City, parks and watershed district team up to repair Minnehaha Creek, clean up Lake Hiawatha

Minnehaha Creek has long been treated like a glorified drainage ditch as it flows downstream from Lake Minnetonka through south Minneapolis, dumping street runoff into the Mississippi River. A new partnership seeks to redefine the creek’s relationship with the people who live along its banks and play in the lakes fed by its polluted water.

Modeled after the 1991 Clean Water Partnership that introduced water quality monitoring to the Minneapolis Chain of Lakes, the new agreement brings together the city of Minneapolis, Park Board and Minnehaha Creek Watershed District. It proposes engineering curves back into the artificially straightened Minnehaha Creek, and three stormwater treatment projects targeted at the densest underground pipe systems in south Minneapolis.
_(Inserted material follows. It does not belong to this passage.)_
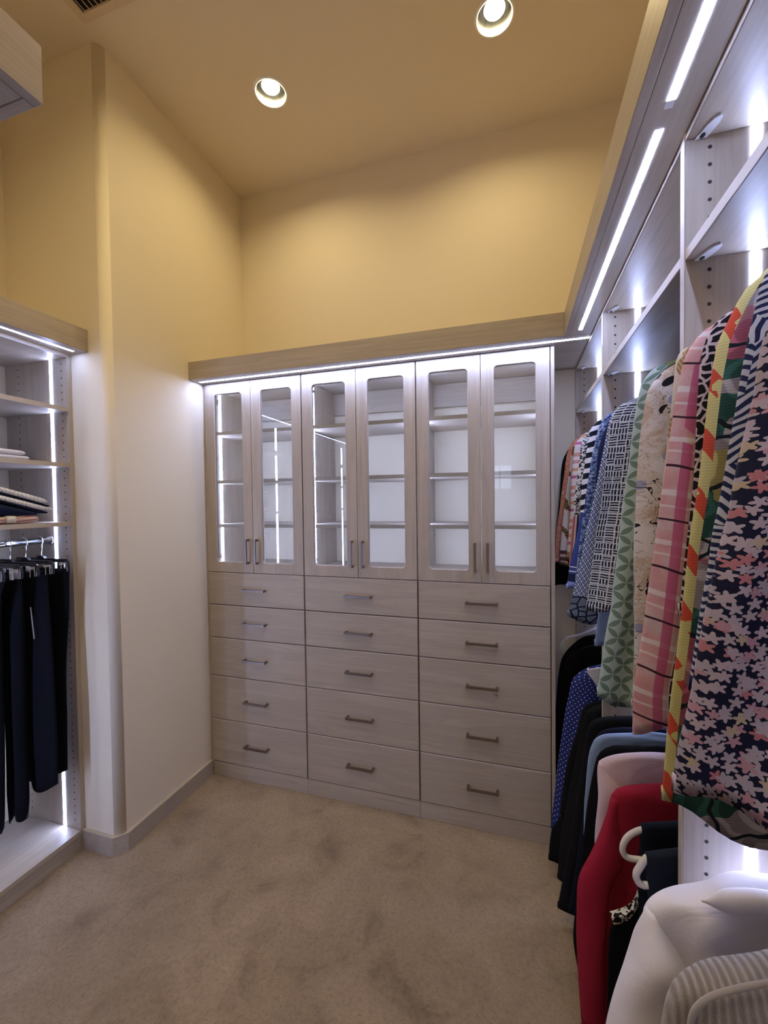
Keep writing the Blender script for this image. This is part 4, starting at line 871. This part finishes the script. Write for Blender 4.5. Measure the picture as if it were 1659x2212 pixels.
pants(YP[3], [(-.262, 1.295), (-.312, 1.20), (-.332, .904), (-.336, .606), (-.352, .287), (-.372, .230)], 'black trousers fourth from the end panel', f_plain('black_twill_d', (.0035, .004, .007)), seed=4, T=.022, xc=-.40)
pants(YP[4], [(-.312, 1.295), (-.322, 1.25), (-.360, 1.10), (-.372, .98), (-.40, .60)], 'white garment hanging at the left picture edge', f_plain('white_knit', (.66, .64, .66)), seed=6, cat='top', group=None, name='hanging_top', xc=-.43)

# ------------------------------------------------------------------ left closet: folded clothes on the shelves
def slab(x0, x1, y0, y1, zlo, zhi, seed, nx=10, ny=26, bulge=.5):      # soft folded layer; zlo / zhi are functions of y
    rnd = random.Random(seed); ph = rnd.random() * 6; v = []; f = []
    for i in range(nx + 1):
        a = i / nx; ex = (1 - abs(2 * a - 1) ** 5)
        x = x0 + (x1 - x0) * a; loop = []
        for j in range(ny + 1):
            b = .5 - .5 * math.cos(math.pi * (j / ny) ** 1.0); ey = (1 - abs(2 * b - 1) ** 22) ** .5; y = y0 + (y1 - y0) * b + .004 * math.sin(6 * a + ph) * b
            m_ = (zlo(y) + zhi(y)) / 2; h = (zhi(y) - zlo(y)) / 2 * (.82 + .18 * ex) * max(.3, ey)
            loop.append((x, y, m_, h))
        v += [(x, y, m_ + h + .0015 * math.sin(14 * y + 9 * a + ph)) for x, y, m_, h in loop] + [(x, y, m_ - h) for x, y, m_, h in reversed(loop)]
    n = 2 * (ny + 1)
    f = [(i * n + q, i * n + (q + 1) % n, (i + 1) * n + (q + 1) % n, (i + 1) * n + q) for i in range(nx) for q in range(n)] + [tuple(range(n)), tuple(nx * n + q for q in range(n))]
    return v, f
def fold(parent, name, mat, *a, **k):
    v, f = slab(*a, **k); return mesh(name, v, f, mat, parent, smooth=True, uvs=[(p[1], p[2]) for p in v])
C0 = 1.7655; C1 = 1.503
t = empty('folded_shirt', (-.40, -.95, C0), 'white folded shirt on the upper left shelf', 'shirt', 'folded clothes on the left shelves')
fold(t, 'lower_layer', f_plain('white_shirt', (.68, .66, .70)), -.44, -.25, -1.02, -.762, lambda y: C0, lambda y: C0 + .018, 1)
fold(t, 'upper_layer', f_plain('white_shirt_b', (.70, .68, .71)), -.43, -.255, -1.14, -.768, lambda y: C0 + .0165, lambda y: C0 + .040, 2)
t = empty('folded_sweater', (-.52, -.95, C0), 'dark navy folded sweater behind the white shirt', 'sweater', 'folded clothes on the left shelves')
fold(t, 'body', f_plain('navy_fold', (.010, .013, .026)), -.61, -.452, -1.02, -.64, lambda y: C0, lambda y: C0 + .022 + max(0, -.64 - y) * .24, 3)
t = empty('folded_shirt', (-.40, -.95, C1), 'peach folded shirt with red stripes, bottom of its pile', 'shirt', 'folded clothes on the left shelves')
def f_peach():
    m = NT('peach_red_stripe'); v = m.coord('UV'); x, y, _ = m.sep(v)
    return cloth(m, m.mix(m.stripe(m.math('ADD', y, m.math('MULTIPLY', x, -.10)), .014, .22, .3), (.68, .52, .46), (.42, .09, .08)))
fold(t, 'body', f_peach(), -.52, -.25, -1.02, -.735, lambda y: C1, lambda y: C1 + .032, 4)
fold(t, 'knot', f_plain('ivory_knot', (.66, .60, .50)), -.262, -.240, -.855, -.822, lambda y: C1 + .004, lambda y: C1 + .032, 5, nx=6, ny=8)
t = empty('folded_shirt', (-.40, -.95, C1 + .03), 'plain navy folded shirt between peach shirt and cable sweater', 'shirt', 'folded clothes on the left shelves')
fold(t, 'body', f_plain('navy_top', (.014, .020, .055)), -.54, -.255, -1.02, -.728, lambda y: C1 + .0335, lambda y: max(C1 + .0345, C1 + .030 + min(.075, max(0, -.69 - y) * .30)), 6)
t = empty('folded_sweater', (-.40, -.95, C1 + .055), 'white cable-knit folded sweater with navy stripes', 'sweater', 'folded clothes on the left shelves')
def f_cable():
    m = NT('white_cable_knit'); v = m.coord('UV'); x, y, _ = m.sep(v)
    s = m.math('SINE', m.math('ADD', m.math('MULTIPLY', x, 420.0), m.math('MULTIPLY', m.math('ABSOLUTE', m.math('SINE', m.math('MULTIPLY', y, 150.0))), 3.0)))
    s = m.math('ADD', m.math('MULTIPLY', s, .5), .5)
    return m.bsdf(m.mix(s, (.64, .64, .68), (.85, .84, .86)), .95, bump=(s, .4, .004), spec=.1)
CABLE = f_cable(); NV = f_plain('navy_stripe_knit', (.008, .011, .028))
base = lambda y: C1 + .036 + min(.075, max(0, -.69 - y) * .30)
lay = [(0, .010, NV, 'navy_stripe', -.690), (.010, .031, CABLE, 'cable_layer', -.672), (.031, .042, NV, 'navy_stripe', -.678), (.042, .066, CABLE, 'cable_layer', -.692)]
for i, (a, b, mt, nm, ye) in enumerate(lay):
    sl = lambda y, q: base(y) + q * .97
    fold(t, nm, mt, -.53, -.262 + .004 * (i % 2), -1.02, ye, (lambda q: lambda y: sl(y, q))(a), (lambda q: lambda y: sl(y, q))(b), 8 + i)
The ultimate agenda: clean up Lake Hiawatha and pull it off the state’s impaired waters list, where it has languished for 22 years.

“We’ve experienced the extremes of drought and flooding and we know that they are getting more extreme,” said James Wisker, district administrator of the Minnehaha Creek Watershed District. “It’s taxed our infrastructure and damaged our natural systems. It’s also brought attention to old land use decisions that are still impacting us today, like the historic filling of our region’s wetlands to make way for growth and development.”